> **DIRECTIONS FOR THIS TASK**: Transcribe all of the material exactly.

═══ DATASET EXTRACT ═══

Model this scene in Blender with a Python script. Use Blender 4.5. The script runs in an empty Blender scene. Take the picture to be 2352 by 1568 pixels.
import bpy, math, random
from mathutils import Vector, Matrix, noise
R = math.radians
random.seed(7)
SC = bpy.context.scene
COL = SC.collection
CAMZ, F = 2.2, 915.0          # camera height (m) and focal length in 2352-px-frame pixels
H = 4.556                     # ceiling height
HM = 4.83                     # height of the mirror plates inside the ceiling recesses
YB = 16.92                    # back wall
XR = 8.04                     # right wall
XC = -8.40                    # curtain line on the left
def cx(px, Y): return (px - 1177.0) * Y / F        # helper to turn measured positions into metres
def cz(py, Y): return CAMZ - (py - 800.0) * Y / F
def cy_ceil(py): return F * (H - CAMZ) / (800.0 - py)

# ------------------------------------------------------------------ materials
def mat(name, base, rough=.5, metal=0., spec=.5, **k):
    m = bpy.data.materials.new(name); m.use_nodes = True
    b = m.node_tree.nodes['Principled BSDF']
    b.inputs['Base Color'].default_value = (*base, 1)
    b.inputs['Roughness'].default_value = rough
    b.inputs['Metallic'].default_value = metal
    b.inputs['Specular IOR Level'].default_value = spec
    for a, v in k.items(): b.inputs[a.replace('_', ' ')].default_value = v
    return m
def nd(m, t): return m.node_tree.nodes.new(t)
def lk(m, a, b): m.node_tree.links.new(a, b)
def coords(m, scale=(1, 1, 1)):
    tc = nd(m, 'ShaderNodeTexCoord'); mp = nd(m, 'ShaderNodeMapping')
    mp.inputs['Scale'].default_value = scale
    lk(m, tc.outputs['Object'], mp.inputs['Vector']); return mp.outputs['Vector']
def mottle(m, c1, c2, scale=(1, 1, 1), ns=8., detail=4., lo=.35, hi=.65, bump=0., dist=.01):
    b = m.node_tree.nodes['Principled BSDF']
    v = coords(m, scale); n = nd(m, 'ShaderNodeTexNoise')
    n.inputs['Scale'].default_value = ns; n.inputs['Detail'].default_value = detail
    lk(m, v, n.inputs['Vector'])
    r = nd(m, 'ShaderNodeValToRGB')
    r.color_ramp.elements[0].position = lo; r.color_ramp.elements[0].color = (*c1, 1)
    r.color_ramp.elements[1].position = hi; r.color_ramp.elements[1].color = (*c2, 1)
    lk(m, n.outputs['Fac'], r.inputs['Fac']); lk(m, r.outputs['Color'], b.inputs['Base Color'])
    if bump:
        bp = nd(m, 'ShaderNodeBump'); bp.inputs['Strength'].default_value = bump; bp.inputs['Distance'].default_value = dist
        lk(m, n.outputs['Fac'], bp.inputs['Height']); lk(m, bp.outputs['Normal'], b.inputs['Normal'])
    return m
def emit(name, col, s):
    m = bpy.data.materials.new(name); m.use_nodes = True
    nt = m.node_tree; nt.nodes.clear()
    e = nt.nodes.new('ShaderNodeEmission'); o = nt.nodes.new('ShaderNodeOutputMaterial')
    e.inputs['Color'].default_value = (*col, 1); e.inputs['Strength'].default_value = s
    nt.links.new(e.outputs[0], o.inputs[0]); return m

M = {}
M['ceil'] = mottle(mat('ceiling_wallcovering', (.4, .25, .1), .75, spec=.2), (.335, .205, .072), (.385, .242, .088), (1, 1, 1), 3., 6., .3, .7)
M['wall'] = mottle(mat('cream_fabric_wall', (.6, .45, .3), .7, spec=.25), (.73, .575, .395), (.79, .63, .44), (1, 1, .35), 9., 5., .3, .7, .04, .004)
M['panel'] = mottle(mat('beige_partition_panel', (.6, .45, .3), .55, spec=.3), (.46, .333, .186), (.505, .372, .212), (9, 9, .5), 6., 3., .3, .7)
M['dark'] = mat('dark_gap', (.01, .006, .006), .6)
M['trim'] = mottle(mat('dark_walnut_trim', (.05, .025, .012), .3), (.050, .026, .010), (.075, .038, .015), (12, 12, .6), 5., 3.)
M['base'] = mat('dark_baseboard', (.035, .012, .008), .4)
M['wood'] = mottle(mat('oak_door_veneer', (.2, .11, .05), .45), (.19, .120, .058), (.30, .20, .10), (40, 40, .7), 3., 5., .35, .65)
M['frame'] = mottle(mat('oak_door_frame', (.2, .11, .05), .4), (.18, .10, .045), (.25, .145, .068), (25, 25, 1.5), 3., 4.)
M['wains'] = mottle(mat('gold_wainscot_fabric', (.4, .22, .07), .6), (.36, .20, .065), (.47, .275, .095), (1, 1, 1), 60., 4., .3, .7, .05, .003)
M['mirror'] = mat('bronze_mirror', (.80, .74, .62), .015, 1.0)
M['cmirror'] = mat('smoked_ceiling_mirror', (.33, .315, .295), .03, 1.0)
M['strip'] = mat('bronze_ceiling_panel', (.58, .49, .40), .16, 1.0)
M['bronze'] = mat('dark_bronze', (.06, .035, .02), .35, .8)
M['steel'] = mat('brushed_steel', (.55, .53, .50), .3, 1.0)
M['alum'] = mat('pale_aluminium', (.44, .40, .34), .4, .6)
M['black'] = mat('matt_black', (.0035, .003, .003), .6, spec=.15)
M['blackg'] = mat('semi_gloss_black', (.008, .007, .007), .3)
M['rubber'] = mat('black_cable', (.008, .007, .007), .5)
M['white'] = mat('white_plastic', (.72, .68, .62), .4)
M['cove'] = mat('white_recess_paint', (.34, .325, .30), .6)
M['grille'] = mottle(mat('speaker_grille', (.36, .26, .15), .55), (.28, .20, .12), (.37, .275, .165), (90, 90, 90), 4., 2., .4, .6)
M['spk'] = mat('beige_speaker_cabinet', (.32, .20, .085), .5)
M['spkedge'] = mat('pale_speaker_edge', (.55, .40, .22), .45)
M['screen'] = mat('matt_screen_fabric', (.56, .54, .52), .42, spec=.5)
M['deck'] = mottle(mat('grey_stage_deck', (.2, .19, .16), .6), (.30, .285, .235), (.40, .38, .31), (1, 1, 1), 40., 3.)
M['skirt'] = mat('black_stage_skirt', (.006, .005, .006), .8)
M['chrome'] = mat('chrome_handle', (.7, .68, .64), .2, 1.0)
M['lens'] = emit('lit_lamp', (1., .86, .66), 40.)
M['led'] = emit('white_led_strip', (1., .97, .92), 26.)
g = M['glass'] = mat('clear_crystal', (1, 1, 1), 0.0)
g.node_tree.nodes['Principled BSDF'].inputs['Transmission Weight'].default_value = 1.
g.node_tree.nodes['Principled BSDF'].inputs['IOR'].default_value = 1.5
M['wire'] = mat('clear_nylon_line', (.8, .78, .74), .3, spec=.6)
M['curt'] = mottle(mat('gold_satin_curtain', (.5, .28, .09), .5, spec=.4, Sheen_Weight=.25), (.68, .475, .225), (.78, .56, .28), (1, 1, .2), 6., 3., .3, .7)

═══

> **EXPECTED ANSWER**:
Model this scene in Blender with a Python script. Use Blender 4.5. The script runs in an empty Blender scene. Take the picture to be 2352 by 1568 pixels.
import bpy, math, random
from mathutils import Vector, Matrix, noise
R = math.radians
random.seed(7)
SC = bpy.context.scene
COL = SC.collection
CAMZ, F = 2.2, 915.0          # camera height (m) and focal length in 2352-px-frame pixels
H = 4.556                     # ceiling height
HM = 4.83                     # height of the mirror plates inside the ceiling recesses
YB = 16.92                    # back wall
XR = 8.04                     # right wall
XC = -8.40                    # curtain line on the left
def cx(px, Y): return (px - 1177.0) * Y / F        # helper to turn measured positions into metres
def cz(py, Y): return CAMZ - (py - 800.0) * Y / F
def cy_ceil(py): return F * (H - CAMZ) / (800.0 - py)

# ------------------------------------------------------------------ materials
def mat(name, base, rough=.5, metal=0., spec=.5, **k):
    m = bpy.data.materials.new(name); m.use_nodes = True
    b = m.node_tree.nodes['Principled BSDF']
    b.inputs['Base Color'].default_value = (*base, 1)
    b.inputs['Roughness'].default_value = rough
    b.inputs['Metallic'].default_value = metal
    b.inputs['Specular IOR Level'].default_value = spec
    for a, v in k.items(): b.inputs[a.replace('_', ' ')].default_value = v
    return m
def nd(m, t): return m.node_tree.nodes.new(t)
def lk(m, a, b): m.node_tree.links.new(a, b)
def coords(m, scale=(1, 1, 1)):
    tc = nd(m, 'ShaderNodeTexCoord'); mp = nd(m, 'ShaderNodeMapping')
    mp.inputs['Scale'].default_value = scale
    lk(m, tc.outputs['Object'], mp.inputs['Vector']); return mp.outputs['Vector']
def mottle(m, c1, c2, scale=(1, 1, 1), ns=8., detail=4., lo=.35, hi=.65, bump=0., dist=.01):
    b = m.node_tree.nodes['Principled BSDF']
    v = coords(m, scale); n = nd(m, 'ShaderNodeTexNoise')
    n.inputs['Scale'].default_value = ns; n.inputs['Detail'].default_value = detail
    lk(m, v, n.inputs['Vector'])
    r = nd(m, 'ShaderNodeValToRGB')
    r.color_ramp.elements[0].position = lo; r.color_ramp.elements[0].color = (*c1, 1)
    r.color_ramp.elements[1].position = hi; r.color_ramp.elements[1].color = (*c2, 1)
    lk(m, n.outputs['Fac'], r.inputs['Fac']); lk(m, r.outputs['Color'], b.inputs['Base Color'])
    if bump:
        bp = nd(m, 'ShaderNodeBump'); bp.inputs['Strength'].default_value = bump; bp.inputs['Distance'].default_value = dist
        lk(m, n.outputs['Fac'], bp.inputs['Height']); lk(m, bp.outputs['Normal'], b.inputs['Normal'])
    return m
def emit(name, col, s):
    m = bpy.data.materials.new(name); m.use_nodes = True
    nt = m.node_tree; nt.nodes.clear()
    e = nt.nodes.new('ShaderNodeEmission'); o = nt.nodes.new('ShaderNodeOutputMaterial')
    e.inputs['Color'].default_value = (*col, 1); e.inputs['Strength'].default_value = s
    nt.links.new(e.outputs[0], o.inputs[0]); return m

M = {}
M['ceil'] = mottle(mat('ceiling_wallcovering', (.4, .25, .1), .75, spec=.2), (.335, .205, .072), (.385, .242, .088), (1, 1, 1), 3., 6., .3, .7)
M['wall'] = mottle(mat('cream_fabric_wall', (.6, .45, .3), .7, spec=.25), (.73, .575, .395), (.79, .63, .44), (1, 1, .35), 9., 5., .3, .7, .04, .004)
M['panel'] = mottle(mat('beige_partition_panel', (.6, .45, .3), .55, spec=.3), (.46, .333, .186), (.505, .372, .212), (9, 9, .5), 6., 3., .3, .7)
M['dark'] = mat('dark_gap', (.01, .006, .006), .6)
M['trim'] = mottle(mat('dark_walnut_trim', (.05, .025, .012), .3), (.050, .026, .010), (.075, .038, .015), (12, 12, .6), 5., 3.)
M['base'] = mat('dark_baseboard', (.035, .012, .008), .4)
M['wood'] = mottle(mat('oak_door_veneer', (.2, .11, .05), .45), (.19, .120, .058), (.30, .20, .10), (40, 40, .7), 3., 5., .35, .65)
M['frame'] = mottle(mat('oak_door_frame', (.2, .11, .05), .4), (.18, .10, .045), (.25, .145, .068), (25, 25, 1.5), 3., 4.)
M['wains'] = mottle(mat('gold_wainscot_fabric', (.4, .22, .07), .6), (.36, .20, .065), (.47, .275, .095), (1, 1, 1), 60., 4., .3, .7, .05, .003)
M['mirror'] = mat('bronze_mirror', (.80, .74, .62), .015, 1.0)
M['cmirror'] = mat('smoked_ceiling_mirror', (.33, .315, .295), .03, 1.0)
M['strip'] = mat('bronze_ceiling_panel', (.58, .49, .40), .16, 1.0)
M['bronze'] = mat('dark_bronze', (.06, .035, .02), .35, .8)
M['steel'] = mat('brushed_steel', (.55, .53, .50), .3, 1.0)
M['alum'] = mat('pale_aluminium', (.44, .40, .34), .4, .6)
M['black'] = mat('matt_black', (.0035, .003, .003), .6, spec=.15)
M['blackg'] = mat('semi_gloss_black', (.008, .007, .007), .3)
M['rubber'] = mat('black_cable', (.008, .007, .007), .5)
M['white'] = mat('white_plastic', (.72, .68, .62), .4)
M['cove'] = mat('white_recess_paint', (.34, .325, .30), .6)
M['grille'] = mottle(mat('speaker_grille', (.36, .26, .15), .55), (.28, .20, .12), (.37, .275, .165), (90, 90, 90), 4., 2., .4, .6)
M['spk'] = mat('beige_speaker_cabinet', (.32, .20, .085), .5)
M['spkedge'] = mat('pale_speaker_edge', (.55, .40, .22), .45)
M['screen'] = mat('matt_screen_fabric', (.56, .54, .52), .42, spec=.5)
M['deck'] = mottle(mat('grey_stage_deck', (.2, .19, .16), .6), (.30, .285, .235), (.40, .38, .31), (1, 1, 1), 40., 3.)
M['skirt'] = mat('black_stage_skirt', (.006, .005, .006), .8)
M['chrome'] = mat('chrome_handle', (.7, .68, .64), .2, 1.0)
M['lens'] = emit('lit_lamp', (1., .86, .66), 40.)
M['led'] = emit('white_led_strip', (1., .97, .92), 26.)
g = M['glass'] = mat('clear_crystal', (1, 1, 1), 0.0)
g.node_tree.nodes['Principled BSDF'].inputs['Transmission Weight'].default_value = 1.
g.node_tree.nodes['Principled BSDF'].inputs['IOR'].default_value = 1.5
M['wire'] = mat('clear_nylon_line', (.8, .78, .74), .3, spec=.6)
M['curt'] = mottle(mat('gold_satin_curtain', (.5, .28, .09), .5, spec=.4, Sheen_Weight=.25), (.68, .475, .225), (.78, .56, .28), (1, 1, .2), 6., 3., .3, .7)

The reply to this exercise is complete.